What stamp duty and registration are
When you buy property in India, two government charges apply on top of the price: stamp duty, a state tax that makes the transfer legally valid, and registration charges, the fee to record the deed in the official register. Together they can add 5% to 8% of the property value — a significant, often-underestimated, upfront cost.
Because both are state subjects, the rates vary widely. Many states also give a concession for women buyers, so who the property is registered to can change the bill.
How it is calculated
Stamp duty = Property value × stamp-duty rate (%)
Registration = Property value × registration rate (%)
Total = Stamp duty + Registration
The property value used is the higher of the actual transaction value and the state's circle rate (ready-reckoner value) for that locality.
Worked example
Suppose you buy a property worth ₹50,00,000 in Maharashtra, registered in a male / joint name (6% stamp duty, 1% registration here).

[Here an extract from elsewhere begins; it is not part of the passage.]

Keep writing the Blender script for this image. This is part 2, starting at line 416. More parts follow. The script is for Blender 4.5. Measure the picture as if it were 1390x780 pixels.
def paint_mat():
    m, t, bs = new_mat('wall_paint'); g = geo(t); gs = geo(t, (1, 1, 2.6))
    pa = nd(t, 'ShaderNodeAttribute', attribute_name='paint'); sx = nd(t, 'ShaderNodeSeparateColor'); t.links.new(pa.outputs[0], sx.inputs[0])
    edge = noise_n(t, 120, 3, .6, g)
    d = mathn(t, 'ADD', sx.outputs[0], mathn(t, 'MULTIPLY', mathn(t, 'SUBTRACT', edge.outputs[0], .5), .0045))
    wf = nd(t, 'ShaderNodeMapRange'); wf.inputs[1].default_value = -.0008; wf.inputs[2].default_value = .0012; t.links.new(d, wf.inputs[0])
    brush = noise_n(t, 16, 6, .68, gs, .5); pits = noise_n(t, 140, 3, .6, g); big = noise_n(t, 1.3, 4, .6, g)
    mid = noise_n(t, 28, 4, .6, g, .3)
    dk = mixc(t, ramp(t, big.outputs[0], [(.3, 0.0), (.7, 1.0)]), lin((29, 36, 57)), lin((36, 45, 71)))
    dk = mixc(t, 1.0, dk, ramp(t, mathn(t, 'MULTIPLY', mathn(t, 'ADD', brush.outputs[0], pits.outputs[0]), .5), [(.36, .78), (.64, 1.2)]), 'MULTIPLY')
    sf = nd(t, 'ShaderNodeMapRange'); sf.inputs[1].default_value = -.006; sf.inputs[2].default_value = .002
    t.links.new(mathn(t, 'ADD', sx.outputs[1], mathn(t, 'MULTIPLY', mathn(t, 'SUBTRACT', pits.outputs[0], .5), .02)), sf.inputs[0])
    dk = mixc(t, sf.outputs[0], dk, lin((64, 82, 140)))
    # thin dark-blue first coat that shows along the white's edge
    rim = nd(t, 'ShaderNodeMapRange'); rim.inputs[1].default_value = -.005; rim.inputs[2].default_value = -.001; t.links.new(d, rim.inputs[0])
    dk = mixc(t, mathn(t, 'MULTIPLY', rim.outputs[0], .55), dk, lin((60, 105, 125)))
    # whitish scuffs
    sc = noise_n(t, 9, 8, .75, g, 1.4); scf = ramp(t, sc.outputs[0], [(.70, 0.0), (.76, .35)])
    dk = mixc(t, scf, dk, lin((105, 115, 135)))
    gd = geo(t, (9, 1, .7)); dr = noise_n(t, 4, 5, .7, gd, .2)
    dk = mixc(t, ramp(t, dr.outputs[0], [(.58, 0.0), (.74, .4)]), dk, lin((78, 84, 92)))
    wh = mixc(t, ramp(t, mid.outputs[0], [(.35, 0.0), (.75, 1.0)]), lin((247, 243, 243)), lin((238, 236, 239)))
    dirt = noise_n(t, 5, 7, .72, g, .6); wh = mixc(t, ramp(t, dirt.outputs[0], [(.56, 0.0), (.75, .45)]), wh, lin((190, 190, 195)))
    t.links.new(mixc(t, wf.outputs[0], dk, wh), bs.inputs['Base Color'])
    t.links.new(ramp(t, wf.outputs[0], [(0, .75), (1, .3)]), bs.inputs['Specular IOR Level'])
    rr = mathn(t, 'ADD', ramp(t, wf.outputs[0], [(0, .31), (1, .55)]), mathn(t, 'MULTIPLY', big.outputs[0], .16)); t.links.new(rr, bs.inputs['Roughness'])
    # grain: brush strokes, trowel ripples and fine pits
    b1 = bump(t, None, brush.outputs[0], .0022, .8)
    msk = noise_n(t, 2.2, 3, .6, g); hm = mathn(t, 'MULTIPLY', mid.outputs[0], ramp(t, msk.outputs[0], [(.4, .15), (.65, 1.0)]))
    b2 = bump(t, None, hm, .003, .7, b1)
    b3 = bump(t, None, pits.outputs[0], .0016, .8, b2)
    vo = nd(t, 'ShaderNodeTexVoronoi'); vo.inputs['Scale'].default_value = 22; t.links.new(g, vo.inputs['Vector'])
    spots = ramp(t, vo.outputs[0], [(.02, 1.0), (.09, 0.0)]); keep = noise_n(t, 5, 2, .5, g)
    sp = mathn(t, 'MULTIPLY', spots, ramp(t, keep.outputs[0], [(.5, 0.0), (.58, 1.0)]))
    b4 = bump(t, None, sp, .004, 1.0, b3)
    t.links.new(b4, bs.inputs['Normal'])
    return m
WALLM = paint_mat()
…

- Stamp duty = 50,00,000 × 6% = ₹3,00,000
- Registration = 50,00,000 × 1% = ₹50,000
- Total = ₹3,50,000, taking the all-in property cost to ₹53,50,000
Register the same property in a woman's name and Maharashtra's stamp duty falls to 5%, saving ₹50,000. The concession and the exact rate vary by state, which is why the calculator lets you pick both.
Before you transact
- Budget it as cash. Lenders rarely fund stamp duty and registration, so keep this amount aside separately from your down payment.
- Check the circle rate. If it is higher than your purchase price, duty is charged on the circle rate, not the price you paid.
- Use the women's concession where available by registering in or jointly with a woman's name.
Pair this with the EMI calculator to see the full cost of buying — loan EMIs plus these one-time charges.
Rates shown are indicative and vary by city, property type and value slab; confirm the current rate with your state sub-registrar.